Aspiring photographer? Trying to make an impression on an online world with your nascent mastery of a century-old craft? Allow a fellow neophyte to offer a few words of advice.
Not all photographers have the time, opportunity or, heck, the money to take those seriously WTF, how-did-you-DO-that, I-will-see-the-world-differently-because-of-this kind of shot. Sadly, such moments are relatively rare. You may yet have your chance to blow the world away with your incandescent, visionary imagery. But in the mean time, here is a quick primer to help you put your own special genius into perspective.
Shots We Have Already Seen
This may come as a shock, but others have taken photographs before you. Some of them were very talented. Among the shots we have already seen:
- The water droplet
- The water droplet on a blade of grass
- The water droplet on a blade of grass with a distorted reflection of something visible deep inside. (Tragically for you, the visual metaphor of Worlds Within has indeed been considered once or twice before.)
- The blade of grass, without the water droplet
- The forced-perspective skyscraper
- Two forced-perspective skyscrapers
- Forced-perspective anything, actually
- The reflection in the window
- The distorted reflection in the rainy window
- The staircase (It turns out there are several spiral staircases in the world. They have, alas, all been photographed before. Yes, even that one.)
- The beggar
- The self-conscious hipster made edgy and cool by rotating the camera 30 degrees
- Someone blowing smoke in a dimly lit room (Did you know this happens sometimes in bars? What brave new world is this, indeed.)
- Footprints (in anything, leading anywhere)
- Sunset
Shots We Didn’t Want To See In The First Place*
- Your pet
- Your girlfriend
- Your child
- Your street
- That old farmhouse
- Grass
- That tree (not even at sunset)
* Don’t get we wrong. I’m sure your family and friends would love to see a well-taken shot of any of the above, but unless your date is truly unique, your pet looks like this or you have the skill to capture your child in a moment like this, we’d all rather you didn’t foist them on us for comment. After all, we hardly know you.

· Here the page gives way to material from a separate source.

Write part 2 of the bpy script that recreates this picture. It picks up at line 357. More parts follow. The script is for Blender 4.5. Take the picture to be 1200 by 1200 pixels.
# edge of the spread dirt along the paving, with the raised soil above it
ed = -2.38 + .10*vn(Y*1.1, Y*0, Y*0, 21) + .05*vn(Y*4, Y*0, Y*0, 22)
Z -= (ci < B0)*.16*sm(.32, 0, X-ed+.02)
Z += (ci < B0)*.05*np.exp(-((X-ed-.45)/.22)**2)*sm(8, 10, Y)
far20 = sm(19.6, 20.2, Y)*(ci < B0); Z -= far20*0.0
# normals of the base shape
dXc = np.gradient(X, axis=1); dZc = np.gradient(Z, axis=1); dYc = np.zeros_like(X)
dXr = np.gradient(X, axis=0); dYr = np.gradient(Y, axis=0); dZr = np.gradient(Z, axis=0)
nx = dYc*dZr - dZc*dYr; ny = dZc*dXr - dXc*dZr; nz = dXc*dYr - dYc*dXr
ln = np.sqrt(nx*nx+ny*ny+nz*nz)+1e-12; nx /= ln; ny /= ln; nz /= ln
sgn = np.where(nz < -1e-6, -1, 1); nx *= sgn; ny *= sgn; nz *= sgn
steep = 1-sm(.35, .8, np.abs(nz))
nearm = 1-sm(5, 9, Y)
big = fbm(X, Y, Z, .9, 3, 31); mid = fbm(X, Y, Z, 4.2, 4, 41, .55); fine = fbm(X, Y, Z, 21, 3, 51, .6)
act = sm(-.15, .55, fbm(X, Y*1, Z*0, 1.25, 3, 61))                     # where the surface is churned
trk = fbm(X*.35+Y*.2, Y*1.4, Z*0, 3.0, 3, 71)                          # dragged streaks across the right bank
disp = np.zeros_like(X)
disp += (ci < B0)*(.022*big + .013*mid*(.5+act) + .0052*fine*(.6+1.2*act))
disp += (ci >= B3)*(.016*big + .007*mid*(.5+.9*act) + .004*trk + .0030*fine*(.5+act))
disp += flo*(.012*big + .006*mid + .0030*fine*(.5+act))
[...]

Shots Which Had Better Be Really Fucking Good Before You Even Consider Showing Them To Others
- The long-exposure shot that makes the water seem all misty
- The long-exposure anything, actually
- The topiary
- The insect. Yes, really.
- The strangers sitting on the bench (Astoundingly, again, others have discovered this useful metaphor for social dysphoria. )
- The high-speed exploration of liquid dynamics
- The reflection in the water
- The distorted view through the glass
- The vista of boats on water
- The shot of birds in flight
- The fisheye shot
- Silhouettes
See, we don’t mind seeing these. They’re kinda cool. But you might want to think twice before crowing about them. The examples above are just a small sample of the stuff found on one website in about one month.

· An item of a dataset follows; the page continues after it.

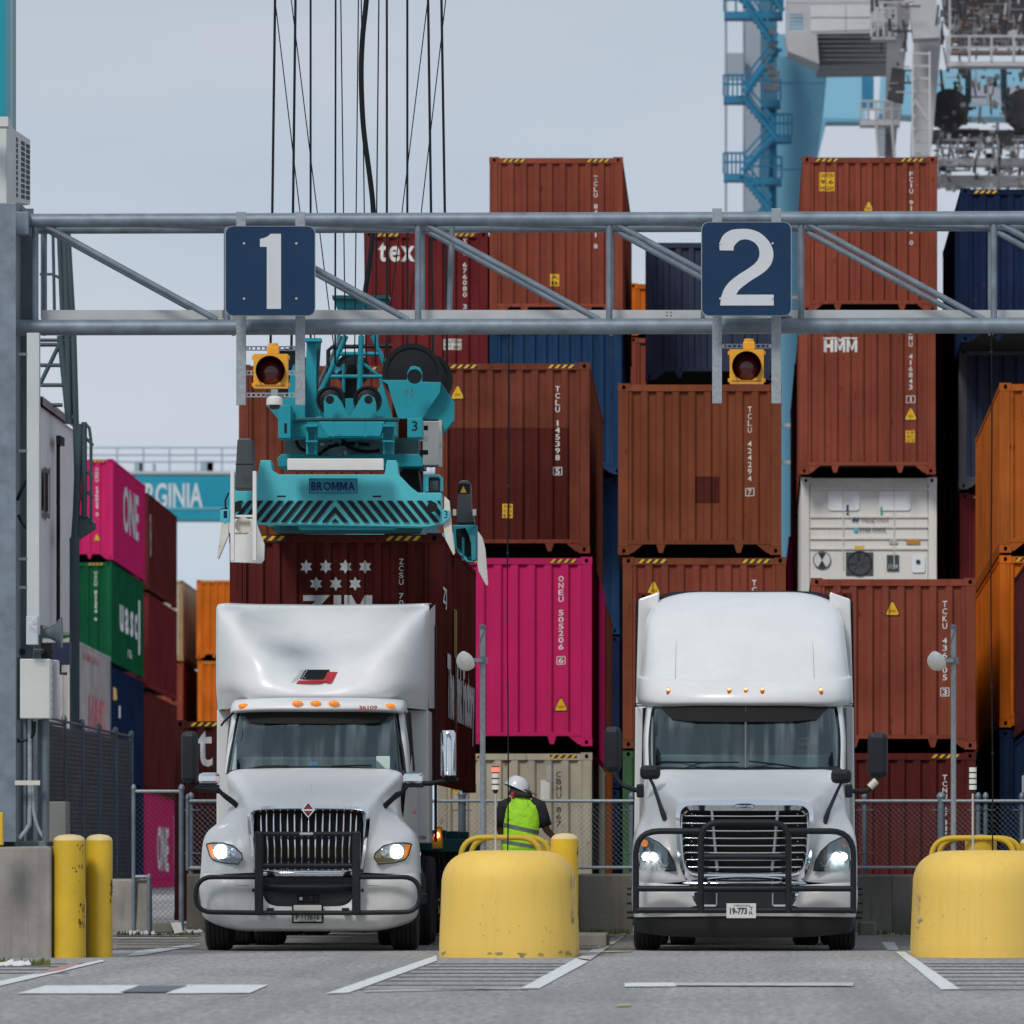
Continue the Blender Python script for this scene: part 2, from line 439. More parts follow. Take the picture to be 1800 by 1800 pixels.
CAST = {}
def casting_mesh(m):
    if m.name in CAST: return CAST[m.name]
    b = MB(); w, h, d = .178, .118, .162
    o = [(-w / 2, 0), (w / 2, 0), (w / 2, h), (-w / 2, h)]
    ri = []
    for k in range(8):
        a = R(22.5 + 45 * k - 180); ri.append((.028 * math.cos(a), h * .5 + .036 * math.sin(a)))
    V = [(x, 0, z) for x, z in o] + [(x, 0, z) for x, z in ri] + [(x, .05, z) for x, z in ri] + [(x, d, z) for x, z in o]
    # ring 0..3 outer, 4..11 inner (start lower-left going ccw)
    Fc = [(0, 1, 7, 6, 5), (1, 2, 9, 8, 7), (2, 3, 11, 10, 9), (3, 0, 5, 4, 11)]
    Fc += [(20, 21, 22, 23), (0, 20, 23, 3)[::-1], (1, 2, 22, 21), (3, 2, 22, 23)[::-1], (0, 1, 21, 20)]
    b.add(V, Fc)
    b.add([V[i] for i in range(4, 20)], [(k, (k + 1) % 8, 8 + (k + 1) % 8, 8 + k) for k in range(8)] + [tuple(range(8, 16))], 1)  # hole interior in near-black: the recess shade is put into its colour
    CAST[m.name] = mesh_from('corner_casting', b.v, b.f, [m, hole], b.m)
    return CAST[m.name]
def end_profile(W_, n=9, dep=.045):
    a = W_ / 2 - .16; p = 2 * a / n; out = []
    sl_ = p * .14; fl = p * .36
    x = -a
    for k in range(n):
        out += [(x, 0), (x + fl * .5, 0), (x + fl * .5 + sl_, dep), (x + fl * .5 + sl_ + fl, dep), (x + p - fl * .5, 0)]
        x += p
    out.append((a, 0)); return out
SIDE = {}
def side_mesh(L, H, m, z0=.16):
    key = (round(L, 2), round(H, 2), m.name)
    if key in SIDE: return SIDE[key]
    V = []; Fc = []; n = int(L / .28); p = (L - .36) / n; y = .18; P = []
    for k in range(n):
        P += [(y, 0), (y + p * .26, 0), (y + p * .5, .036), (y + p * .76, .036)]; y += p
    P.append((L - .18, 0))
    for yy, dx in P: V += [(dx, yy, z0), (dx, yy, H - .06)]
    for i in range(len(P) - 1): Fc.append((2 * i, 2 * i + 1, 2 * i + 3, 2 * i + 2))
    SIDE[key] = mesh_from('side_panel', V, Fc, m); return SIDE[key]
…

Things Which Are Never Tasteful, No Matter What
- Watermarks (Seriously, if someone can’t immediately identify your photos from their own inimitable style, then a watermark isn’t going to help you. And no, cursive text does not make it all right.)
- Women in bad makeup
- Women on the railway tracks (I mean, seriously: Dude, what?)
- Actually, nude women sitting anywhere they wouldn’t normally sit, if you hadn’t paid them*
- More than two shots of any one thing (Remember: Shake it more than twice and you’re playing with it.)
- Shots of your camera (especially if you’re holding it.)
- Models who have been painted all one colour
- Saturation. It is the photographer’s ketchup. Use it accordingly.
- The one-colour wash (Guys, seriously, that sepia tone was an artifact of the chemical process required to develop the film. It does not make your model look hotter.)
- The single colour element of an otherwise monochrome shot. (Shit, even the banks don’t use this in their ads any more; that’s how cliché it’s become.)
- Captions that say what’s in the model’s thoughts (This goes double when the model is your pet.)
- Tragically, wedding shots. Don’t know why. They just never are. Ever.
* Okay, on rare occasions, nude women in strange postures are genuinely beautiful. But are they more beautiful than normal postures, really?
Shots We* Actually Do Like To See, Really (Provided You Possess Any Skill At All)
- Straight up, simple portraits of normal people busy living their lives
- Ordinary things and moments
- No, really – ordinary things
- Dead things (Not to be morbid, but the opposite of pretty is often fascinating.)
- Really, really simple compositions
- Symmetry
* By ‘we’, of course I mean ‘I’. Shyeah…
Shots That Will Be Popular*, Whether You Do Them Well Or Not
- Young women
- Two women touching or nearly touching
- Children
- Pets, especially cats
- Baby animals
- Children
- Shiny, especially red and gold
* These are all things we’re wired to stare at, and which can get you far in terms of popularity, until you discover that this hasn’t necessarily made you a better photographer. Then again, they’ve made you popular, so who cares?